Why Eilish donated $11.5 million and called out billionaires
Which brings us back to that ballroom. When Billie Eilish accepted the Music Innovator Award in late 2025, she did not give the usual thank-you speech. She used the platform to say that people with money should use it for good, and then she got pointed about it, telling the billionaires in the room to give their money away. The line landed as a joke and a challenge at the same time, and you could hear the room laugh before it figured out whether it was supposed to. That tension is the whole reason the moment went everywhere.
She also backed it with action. And she backed the words with a cheque. It came out at the same event that Eilish would hand $11.5 million from the Hit Me Hard and Soft tour to groups fighting climate change and food insecurity. It fits a long pattern. Working with the nonprofit REVERB, the Hit Me Hard and Soft tour raised more than $13 million for environmental causes across its run, served millions of plant-based meals to fans, and ran eco-villages at the venues to shrink the show's footprint. For an artist whose net worth sits well under a billion, $11.5 million is a real chunk of the pile, not a rounding error she will never notice — which is precisely what made the speech land. It is easy to lecture about generosity when the cheque is small relative to your fortune; hers was not. Eilish has been an environmental activist for years, long before it was convenient, and the donation read less like a publicity move than like someone finally getting the microphone in a room where the message might actually sting. Telling a billionaire to give his money away is cheap. Doing it yourself first is the part most people skip.
Is Billie Eilish a billionaire?
No, and she would be the first to tell you so. At an estimated $50 million to $70 million, she is not remotely close, and she has made a point of the distance. Her whole speech turned on the difference between her kind of money and a billionaire's kind of money. The honest read is that she is rich, young, and rising fast, but the billion-dollar tier still belongs to a different group, one she seems happy to needle from the outside.

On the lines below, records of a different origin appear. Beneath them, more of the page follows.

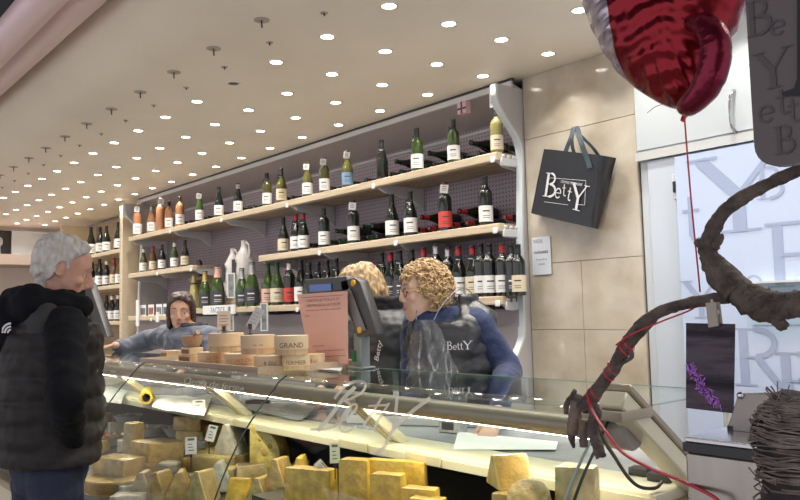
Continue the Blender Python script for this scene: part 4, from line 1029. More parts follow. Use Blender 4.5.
# --- row of standing slabs
gs = 'row of tall yellow slabs'
cheese('stand', 312, 490, 1.42, R1-.028, 'yellow', (.175, .07, .115), .35, 'wide low yellow slab under the tilted white card', group=gs)
cheese('stand', 357, 490, 1.45, R1-.028, 'yellow', (.10, .06, .165), .45, 'tall yellow slab, first of the tall pair beside the wide slab', group=gs)
cheese('stand', 389, 490, 1.43, R1-.028, 'yellow', (.10, .06, .15), .45, 'tall yellow slab in the middle of the yellow row', group=gs)
cheese('stand', 397, 480, 1.52, R1-.028, 'yellow', (.20, .05, .165), .45, 'wide yellow slab standing behind the tall pair', group=gs)
cheese('stand', 421, 490, 1.42, R1-.028, 'yellow', (.10, .06, .135), .45, 'yellow slab at the end of the row nearest the labelled piece', group=gs)
cheese('tri', 280, 512, None, None, 'tan', (.13, .09, .16), .5, 'lumpy pale tan crusted piece in front of the holed cheese')
cheese('tri', 301, 514, None, None, 'yellow', (.12, .09, .17), .8, 'lumpy yellow wedge in front of the wide slab')
cheese('wedge', 335, 498, 1.29, R1-.09, 'yellow', (.09, 60, .08), .2, 'yellow wedge with brown rim at the bottom edge by the wide slab')
for i_, (px, Y) in enumerate(((335, 1.28), (443, 1.305))):
    p = at(px, 498, Y)
    o = thing('display_riser', ('low dark block under the brown-rimmed wedge', 'low dark block under the labelled tan piece')[i_], 'riser', (p.x, Y, 0)); top_ = R1-.09 if i_ == 0 else R1-.0
    bm = bm_new(); box(bm, -.07, .07, -.045, .045, deckz(Y+.045)+.002, top_-.001); obj('body', bm, M_deck, o, smooth=False)
lb_ = cheese('slab', 443, 490, 1.31, R1+.001, 'grey', (.085, .06, .10), .5, 'tan piece with a printed white label at the bottom edge')
bm = bm_new(); box(bm, -.01, .035, -.0345, -.032, .045, .09); obj('label', bm, M_paper, lb_, smooth=False)
bm = bm_new(); box(bm, .008, .026, -.0355, -.0345, .07, .085); obj('print', bm, M_ink, lb_, smooth=False)
# --- right group
RT = CAMZ-.485
cheese('wedge', 480, 495, 1.50, RT, 'emmental', (.10, 50, .05), .6, 'flat golden wedge half hidden under the washed rind wedge') if False else None
g1 = cheese('wedge', 520, 492, 1.42, RT+.0, 'washed', (.14, 55, .055), -.9, 'lower golden wedge beneath the orange rinded wedge')
cheese('tri', 509, 480, 1.44, top_of(g1), 'washed', (.10, .09, .075), -.5, 'orange rinded wedge, topmost of the right-hand pair')
cheese('wheel', 530, 490, 1.34, RT+.045, 'washed', (.048, 0, .045), 0, 'round golden cheese at the double glass edge', kindname='wheel_of_cheese', tilt=(.55, .35))
g3 = cheese('slab', 578, 498, 1.42, RT, 'pale', (.085, .075, .06), .5, 'lower part of the pale block stack near the cable')
cheese('stand', 578, 480, 1.42, top_of(g3), 'pale', (.085, .075, .075), .35, 'pale whitish rinded wedge in front of the ivory ledge near the cable')
cheese('slab', 548, 498, 1.36, RT, 'orange', (.05, .06, .05), .2, 'small orange block between the round cheese and the pale wedge')
# --- rear left: bowls and small wrapped cheeses
M_film = mat('plastic_film', (.62, .64, .66), .15, bump=1.0, bscale=35)
def bowl(px, Y, label, r=.07, fill=None):
    p = at(px, 450, Y); o = thing('plastic_bowl', label, 'bowl', (p.x, Y, deckz(Y)+.012))
    bm = bm_new(); lathe(bm, [(.001, 0), (r*.6, 0), (r, .045), (r*1.05, .047), (r*.94, .042), (r*.55, .008), (.001, .007)], 20); obj('bowl', bm, mat('white_bowl', (.62, .62, .60), .3), o)
    bm = bm_new()
    for k in range(26):
        a, q = random.uniform(0, 2*PI), random.uniform(0, r*.75)
        ellipsoid(bm, (q*math.cos(a), q*math.sin(a), .035+random.uniform(0, .02)), (.014, .010, .009), Matrix.Rotation(random.uniform(0, 3), 3, 'Z'), 7, 5)
    f = obj('filling', bm, mat('fill_'+fill[0], fill[1], .25, col2=fill[2], scale=40), o); f['kind'] = 'stuff'
bowl(110, 1.50, 'white bowl of red and green appetisers at the left of the display', .085, ('red', (.60, .06, .03), (.25, .30, .06)))
bowl(150, 1.66, 'white bowl of pale strips at the back of the display', .085, ('pale', (.62, .58, .48), (.45, .38, .25)))
bowl(178, 1.72, 'white bowl of cream pieces at the back, near the price cards', .08, ('cream', (.66, .55, .34), (.50, .42, .28)))
bowl(128, 1.72, 'white bowl of grey pieces furthest at the back', .08, ('grey', (.5, .5, .44), (.30, .28, .22)))
for i, (px, Y, kd, lb) in enumerate(((104, 1.68, 'pale', 'small wrapped pale block at the far left back'), (117, 1.62, 'grey', 'small wrapped greyish block at the left back'), (102, 1.44, 'yellow', 'small yellow piece beside the bowl of red appetisers'),
      (208, 1.66, 'white', 'small white block at the back beside the topmost slab'), (126, 1.50, 'white', 'small white wrapped piece between the bowl and the tall tan block'), (300, 1.66, 'grey', 'dim grey cheese in the shade under the ledge'), (330, 1.66, 'tan', 'dim tan cheese in the shade behind the wide slab'), (250, 1.68, 'brown', 'dim brown cheese under the ledge behind the holed cheese'))):
    cheese('slab', px, 440, Y, None, kd, (.085, .06, .06), .4+i, lb)
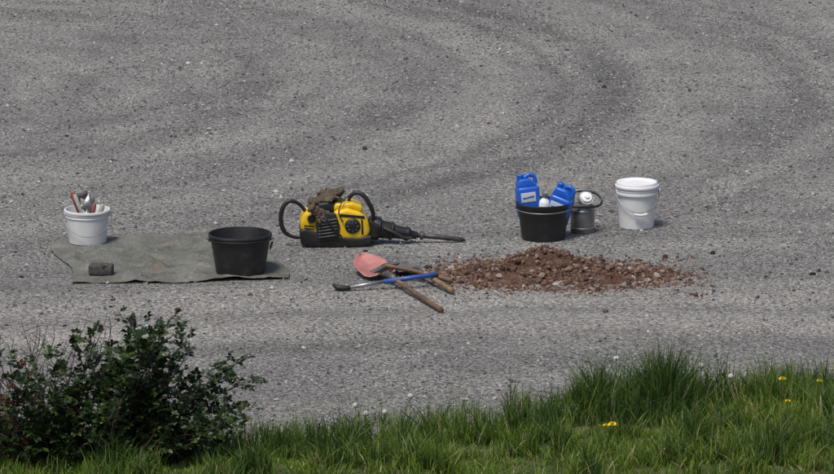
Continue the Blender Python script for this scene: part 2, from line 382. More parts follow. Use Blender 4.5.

What Billie Eilish's net worth really says
So here is the takeaway. Billie Eilish built somewhere around $50 to $70 million out of a bedroom studio with her brother, and at 24 she spends part of her platform telling the ultra-wealthy to give it away while doing exactly that herself. The number on its own is a respectable fortune for someone her age. What she does with it is the more interesting figure. Net worth tells you how big a pile is. It says nothing about what a person decides to do with it, and on that second question, Eilish has already answered loudly. For a generation that grew up watching billionaires get richer through every crisis, a 24-year-old who reached the top of the music industry and then used her platform this way might end up being worth more as an example than as a balance sheet.